DeLay faces an additional hurdle. He must win re-election in his own district in 2006, and this may not prove to be an easy task. Over the last decade, DeLay's margins of victory have steadily declined, from 74% - 24% in 1994 to 55% - 45% in 2004. Most of his opponents were little-known and underfunded (for example, in 2000, an 80-year old woman spending less than $7,000 against DeLay's $1.3 million still garnered 36% of the vote). This year DeLay will face a well-funded opponent, former Congressman Nick Lampson, ironically one of the Democrats ousted by DeLay's 2002 redistricting scheme!

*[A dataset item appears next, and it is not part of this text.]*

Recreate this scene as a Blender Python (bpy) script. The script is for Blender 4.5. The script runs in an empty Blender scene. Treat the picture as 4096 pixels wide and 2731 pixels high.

End Note: It goes without saying that Arab Americans and those concerned with Middle East peace will shed no tears over DeLay's fall from grace. The Congressman has long been a fierce opponent of all things Palestinian and Arab. In the 1990s he opposed President Clinton's proposal to provide aid request to the West Bank and Gaza. When President Bush proposed $20 million to support Palestinians elections, DeLay reprogrammed the money to pay an Israeli utility bill. He even forced humiliating conditions on President Bush's recent aid designed to strengthen Palestinian Authority President Mahmoud Abbas. De Lay, who once called himself "an Israeli of the heart," also rejected President Bush's support of a Palestinian state, calling it a "sovereign state of terrorists," and he even denied that there is any such thing as "occupied territory." During his tenure as leader, DeLay repeatedly pressured his Republican colleagues to vote for pro-Israel, anti-Arab legislation, even when the bills were opposed by the Bush administration. He will not be missed.